### The problem
Sift the listing for lines that hold the string "part" and pull them out.

### Source excerpt
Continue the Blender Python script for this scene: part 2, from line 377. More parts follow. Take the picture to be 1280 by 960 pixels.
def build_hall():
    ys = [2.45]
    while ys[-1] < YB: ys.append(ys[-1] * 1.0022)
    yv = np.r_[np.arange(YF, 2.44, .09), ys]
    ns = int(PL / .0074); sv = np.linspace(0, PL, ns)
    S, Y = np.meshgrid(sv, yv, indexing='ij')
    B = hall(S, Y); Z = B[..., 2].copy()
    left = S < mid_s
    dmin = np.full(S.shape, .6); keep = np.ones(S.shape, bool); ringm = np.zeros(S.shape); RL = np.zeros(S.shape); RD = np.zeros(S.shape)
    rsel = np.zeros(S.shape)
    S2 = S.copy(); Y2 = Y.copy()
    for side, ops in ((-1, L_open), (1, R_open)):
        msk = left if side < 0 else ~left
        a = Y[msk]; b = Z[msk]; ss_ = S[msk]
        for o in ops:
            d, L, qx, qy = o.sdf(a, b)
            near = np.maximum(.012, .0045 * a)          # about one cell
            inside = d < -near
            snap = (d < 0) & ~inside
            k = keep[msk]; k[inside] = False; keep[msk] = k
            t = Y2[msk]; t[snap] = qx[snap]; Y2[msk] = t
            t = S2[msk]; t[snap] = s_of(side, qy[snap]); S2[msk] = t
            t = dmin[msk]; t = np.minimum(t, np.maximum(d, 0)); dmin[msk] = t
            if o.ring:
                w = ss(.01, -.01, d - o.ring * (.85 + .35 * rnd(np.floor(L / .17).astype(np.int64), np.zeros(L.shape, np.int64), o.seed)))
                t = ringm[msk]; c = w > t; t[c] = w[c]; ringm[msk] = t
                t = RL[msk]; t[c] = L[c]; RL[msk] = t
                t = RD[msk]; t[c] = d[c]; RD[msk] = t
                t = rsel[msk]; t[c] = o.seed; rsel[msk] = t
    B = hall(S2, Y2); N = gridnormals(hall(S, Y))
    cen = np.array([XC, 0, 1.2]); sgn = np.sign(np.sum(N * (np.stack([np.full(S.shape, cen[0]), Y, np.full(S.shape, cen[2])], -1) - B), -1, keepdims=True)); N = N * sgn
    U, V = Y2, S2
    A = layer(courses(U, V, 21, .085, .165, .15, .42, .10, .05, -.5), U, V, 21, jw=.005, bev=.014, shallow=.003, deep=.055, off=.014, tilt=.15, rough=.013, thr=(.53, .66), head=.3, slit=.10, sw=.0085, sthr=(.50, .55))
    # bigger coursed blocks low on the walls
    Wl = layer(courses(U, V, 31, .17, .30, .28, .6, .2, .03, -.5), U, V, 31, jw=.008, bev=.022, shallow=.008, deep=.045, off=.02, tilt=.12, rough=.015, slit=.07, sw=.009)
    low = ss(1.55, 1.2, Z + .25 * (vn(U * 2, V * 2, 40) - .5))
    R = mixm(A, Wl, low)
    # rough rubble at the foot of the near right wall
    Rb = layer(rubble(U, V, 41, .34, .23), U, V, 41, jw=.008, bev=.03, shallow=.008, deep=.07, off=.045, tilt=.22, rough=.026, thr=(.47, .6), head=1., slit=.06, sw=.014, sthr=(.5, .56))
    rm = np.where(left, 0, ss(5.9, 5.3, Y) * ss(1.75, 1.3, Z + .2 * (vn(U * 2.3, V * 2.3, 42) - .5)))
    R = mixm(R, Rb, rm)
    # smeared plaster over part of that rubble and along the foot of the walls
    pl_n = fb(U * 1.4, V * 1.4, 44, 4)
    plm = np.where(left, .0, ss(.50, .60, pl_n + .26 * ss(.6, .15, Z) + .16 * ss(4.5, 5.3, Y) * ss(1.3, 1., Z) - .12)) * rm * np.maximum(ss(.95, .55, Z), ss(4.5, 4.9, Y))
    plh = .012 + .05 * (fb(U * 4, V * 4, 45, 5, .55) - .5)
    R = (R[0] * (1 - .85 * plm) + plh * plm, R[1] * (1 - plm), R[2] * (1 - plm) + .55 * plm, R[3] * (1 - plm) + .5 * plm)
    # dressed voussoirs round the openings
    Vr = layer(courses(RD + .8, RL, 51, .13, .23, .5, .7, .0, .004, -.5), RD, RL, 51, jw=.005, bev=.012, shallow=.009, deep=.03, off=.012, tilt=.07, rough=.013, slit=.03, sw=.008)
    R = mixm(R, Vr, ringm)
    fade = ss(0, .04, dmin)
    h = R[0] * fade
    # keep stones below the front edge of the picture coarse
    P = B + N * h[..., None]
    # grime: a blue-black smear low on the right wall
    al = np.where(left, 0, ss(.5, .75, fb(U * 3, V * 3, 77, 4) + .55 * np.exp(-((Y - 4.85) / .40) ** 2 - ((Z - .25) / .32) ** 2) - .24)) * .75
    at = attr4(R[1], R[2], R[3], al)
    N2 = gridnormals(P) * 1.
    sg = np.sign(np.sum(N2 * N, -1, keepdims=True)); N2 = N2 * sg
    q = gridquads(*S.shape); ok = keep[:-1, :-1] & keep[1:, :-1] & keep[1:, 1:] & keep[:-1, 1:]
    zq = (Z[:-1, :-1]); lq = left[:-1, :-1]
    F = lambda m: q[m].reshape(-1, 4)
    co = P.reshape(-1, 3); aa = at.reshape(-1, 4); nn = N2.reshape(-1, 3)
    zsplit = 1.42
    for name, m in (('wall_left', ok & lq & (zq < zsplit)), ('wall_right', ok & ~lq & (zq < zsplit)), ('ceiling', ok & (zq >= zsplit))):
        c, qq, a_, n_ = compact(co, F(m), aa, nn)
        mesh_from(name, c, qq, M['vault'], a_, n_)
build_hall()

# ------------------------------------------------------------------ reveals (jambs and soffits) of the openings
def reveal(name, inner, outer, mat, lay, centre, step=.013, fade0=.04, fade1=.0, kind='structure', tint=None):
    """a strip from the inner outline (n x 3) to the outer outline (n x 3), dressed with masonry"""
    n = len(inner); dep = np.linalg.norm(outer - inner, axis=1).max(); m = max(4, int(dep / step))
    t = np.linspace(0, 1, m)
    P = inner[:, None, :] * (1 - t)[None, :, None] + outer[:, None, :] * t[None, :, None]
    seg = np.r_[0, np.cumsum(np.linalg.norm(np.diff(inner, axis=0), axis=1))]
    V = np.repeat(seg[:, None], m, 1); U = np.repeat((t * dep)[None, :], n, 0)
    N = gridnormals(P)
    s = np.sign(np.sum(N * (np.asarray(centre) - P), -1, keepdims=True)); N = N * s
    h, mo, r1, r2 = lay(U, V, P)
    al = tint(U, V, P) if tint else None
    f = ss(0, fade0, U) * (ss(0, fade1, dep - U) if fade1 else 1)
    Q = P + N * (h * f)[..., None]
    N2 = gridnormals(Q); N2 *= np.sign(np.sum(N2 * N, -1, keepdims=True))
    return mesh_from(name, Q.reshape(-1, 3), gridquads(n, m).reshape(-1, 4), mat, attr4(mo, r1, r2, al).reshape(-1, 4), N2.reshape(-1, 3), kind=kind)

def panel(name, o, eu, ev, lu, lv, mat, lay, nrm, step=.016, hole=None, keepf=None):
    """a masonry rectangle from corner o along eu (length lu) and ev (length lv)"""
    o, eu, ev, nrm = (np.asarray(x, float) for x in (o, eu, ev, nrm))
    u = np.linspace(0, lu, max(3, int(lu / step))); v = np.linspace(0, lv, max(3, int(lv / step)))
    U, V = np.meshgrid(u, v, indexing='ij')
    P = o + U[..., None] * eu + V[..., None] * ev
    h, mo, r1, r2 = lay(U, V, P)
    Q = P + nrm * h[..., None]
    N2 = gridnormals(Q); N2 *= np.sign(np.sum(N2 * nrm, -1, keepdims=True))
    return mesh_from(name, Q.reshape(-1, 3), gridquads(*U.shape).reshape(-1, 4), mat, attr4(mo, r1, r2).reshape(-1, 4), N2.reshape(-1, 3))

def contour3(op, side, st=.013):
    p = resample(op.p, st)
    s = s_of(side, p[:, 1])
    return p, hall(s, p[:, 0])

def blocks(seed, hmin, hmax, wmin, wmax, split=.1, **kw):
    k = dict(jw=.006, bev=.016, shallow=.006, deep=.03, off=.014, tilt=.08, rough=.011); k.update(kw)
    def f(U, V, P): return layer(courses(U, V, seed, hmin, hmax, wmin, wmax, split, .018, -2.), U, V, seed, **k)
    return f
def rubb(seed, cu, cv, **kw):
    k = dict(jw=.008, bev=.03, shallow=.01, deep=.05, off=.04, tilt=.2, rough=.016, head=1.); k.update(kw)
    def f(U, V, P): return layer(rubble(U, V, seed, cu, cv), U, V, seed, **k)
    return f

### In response
Continue the Blender Python script for this scene: part 2, from line 377. More parts follow. Take the picture to be 1280 by 960 pixels.
    # smeared plaster over part of that rubble and along the foot of the walls